* [Written instruction] Can you copy out the data exactly? Leave the images out.

═══ Supplied information

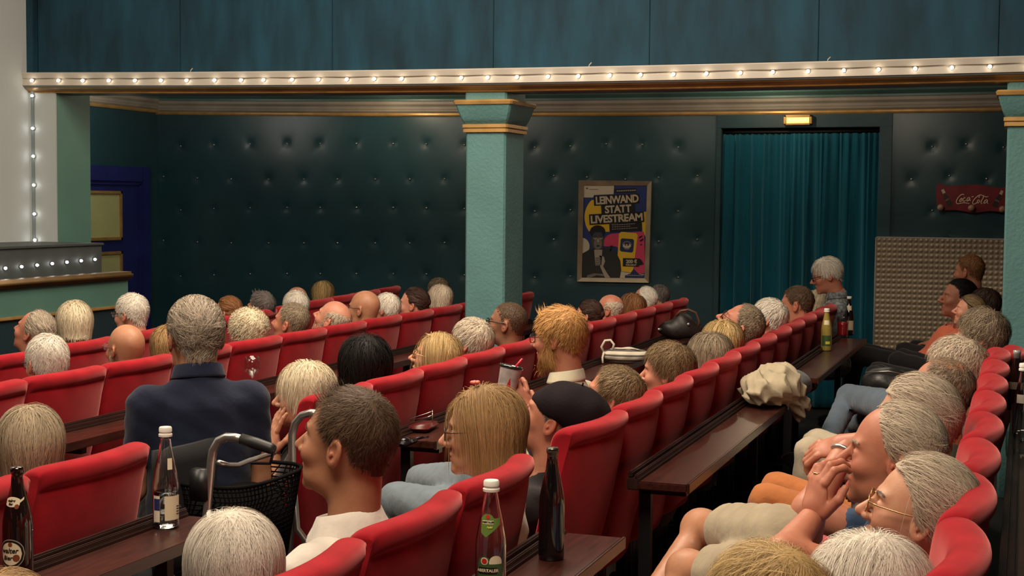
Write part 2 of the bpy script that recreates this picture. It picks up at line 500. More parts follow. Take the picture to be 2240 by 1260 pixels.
def strip(name, label, spots, r, m_bulb, out, mount):
    """a string of bulbs: sockets and bulbs as parts; out is the direction the bulbs face"""
    root = empty(name, spots[0])
    tag(root, label, 'light string')
    out = np.array(out, float)
    R = np.array(Vector(out).to_track_quat('Z', 'Y').to_matrix())
    b = MB().ell((0, 0, 0), (r, r, r * 1.15), 12, 8, R=R).build('bulb', m_bulb, root)
    k = MB().lathe([(r * 1.25, 0), (r * 1.3, 0.004), (r * 0.8, 0.010)], n=12)
    k.v = [vv @ R.T for vv in k.v]
    k = k.build('socket', mount, root)
    p0 = np.array(spots[0])
    for i, p in enumerate(spots):
        bb = b if i == 0 else link('bulb', b.data, root)
        kk = k if i == 0 else link('socket', k.data, root)
        bb.location = np.array(p) - p0 + out * (r * 1.0 + 0.006)
        kk.location = np.array(p) - p0
    return root
us = [72, 130, 183, 240, 297, 354, 410, 471, 529, 578, 640, 698, 760, 820, 880, 948, 1010, 1068, 1132, 1200, 1266, 1335, 1402, 1474, 1546, 1620, 1691, 1768, 1846, 1922, 2002, 2082, 2165, 2250]
sp = []
for u in us:
    x = on_y(u, 160, YB - 0.08)[0]
    sp.append((x, YB - 0.077, zbf(x) + H(x) * 0.60))
strip('bulb_string', 'string of warm lit bulbs along the long cream beam', sp, 0.0105, BULB, (0, -1, -0.12), CREAMP)
wire = MB().tube([(p[0], p[1] + 0.002, p[2] + 0.012 + (0.006 if i % 2 else 0)) for i, p in enumerate(sp)], 0.003, 6)
wire.build('cable', mat('brown_cable', (0.12, 0.09, 0.06), 0.5), bpy.data.objects['bulb_string'], loc=-Vector(sp[0]))
sp = []
for v in (210, 281, 342, 405, 468, 525):
    p = on_y(72 + 6 * (v - 210) / 315, v, YB - 0.02); sp.append(tuple(p))
strip('bulb_string', 'short upright string of white bulbs beside the screen', sp, 0.0095, BULBC, (0.25, -1, 0), GREYP)
st = MB().box((sp[0][0] - 0.02, YB - 0.02, 1.38), (sp[0][0] + 0.006, YB - 0.011, 2.45), bev=0.002)
struct(st.build('trim_5', mat('grey_blue_paint', (0.16, 0.20, 0.21), 0.5), smooth=False))
# cable ends sticking up from the beam
for u in (425, 1293, 1812):
    x = on_y(u, 140, YB)[0]
    m = MB().tube([(x, YB - .05, ztf(x) - .005), (x + .004, YB - .05, ztf(x) + .012), (x + .018, YB - .05, ztf(x) + .026)], 0.003, 6)
    tag(m.build('cable_end', CREAMP), 'cable end poking up from the beam, ' + {425: 'near the stage column', 1293: 'between the pillar and the doorway', 1812: 'over the curtained doorway'}[u], 'cable')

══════

* [Answer in full]
Write part 2 of the bpy script that recreates this picture. It picks up at line 500. More parts follow. Take the picture to be 2240 by 1260 pixels.
def strip(name, label, spots, r, m_bulb, out, mount):
    """a string of bulbs: sockets and bulbs as parts; out is the direction the bulbs face"""
    root = empty(name, spots[0])
    tag(root, label, 'light string')
    out = np.array(out, float)
    R = np.array(Vector(out).to_track_quat('Z', 'Y').to_matrix())
    b = MB().ell((0, 0, 0), (r, r, r * 1.15), 12, 8, R=R).build('bulb', m_bulb, root)
    k = MB().lathe([(r * 1.25, 0), (r * 1.3, 0.004), (r * 0.8, 0.010)], n=12)
    k.v = [vv @ R.T for vv in k.v]
    k = k.build('socket', mount, root)
    p0 = np.array(spots[0])
    for i, p in enumerate(spots):
        bb = b if i == 0 else link('bulb', b.data, root)
        kk = k if i == 0 else link('socket', k.data, root)
        bb.location = np.array(p) - p0 + out * (r * 1.0 + 0.006)
        kk.location = np.array(p) - p0
    return root
us = [72, 130, 183, 240, 297, 354, 410, 471, 529, 578, 640, 698, 760, 820, 880, 948, 1010, 1068, 1132, 1200, 1266, 1335, 1402, 1474, 1546, 1620, 1691, 1768, 1846, 1922, 2002, 2082, 2165, 2250]
sp = []
for u in us:
    x = on_y(u, 160, YB - 0.08)[0]
    sp.append((x, YB - 0.077, zbf(x) + H(x) * 0.60))
strip('bulb_string', 'string of warm lit bulbs along the long cream beam', sp, 0.0105, BULB, (0, -1, -0.12), CREAMP)
wire = MB().tube([(p[0], p[1] + 0.002, p[2] + 0.012 + (0.006 if i % 2 else 0)) for i, p in enumerate(sp)], 0.003, 6)
wire.build('cable', mat('brown_cable', (0.12, 0.09, 0.06), 0.5), bpy.data.objects['bulb_string'], loc=-Vector(sp[0]))
sp = []
for v in (210, 281, 342, 405, 468, 525):
    p = on_y(72 + 6 * (v - 210) / 315, v, YB - 0.02); sp.append(tuple(p))
strip('bulb_string', 'short upright string of white bulbs beside the screen', sp, 0.0095, BULBC, (0.25, -1, 0), GREYP)
st = MB().box((sp[0][0] - 0.02, YB - 0.02, 1.38), (sp[0][0] + 0.006, YB - 0.011, 2.45), bev=0.002)
struct(st.build('trim_5', mat('grey_blue_paint', (0.16, 0.20, 0.21), 0.5), smooth=False))
# cable ends sticking up from the beam
for u in (425, 1293, 1812):
    x = on_y(u, 140, YB)[0]
    m = MB().tube([(x, YB - .05, ztf(x) - .005), (x + .004, YB - .05, ztf(x) + .012), (x + .018, YB - .05, ztf(x) + .026)], 0.003, 6)
    tag(m.build('cable_end', CREAMP), 'cable end poking up from the beam, ' + {425: 'near the stage column', 1293: 'between the pillar and the doorway', 1812: 'over the curtained doorway'}[u], 'cable')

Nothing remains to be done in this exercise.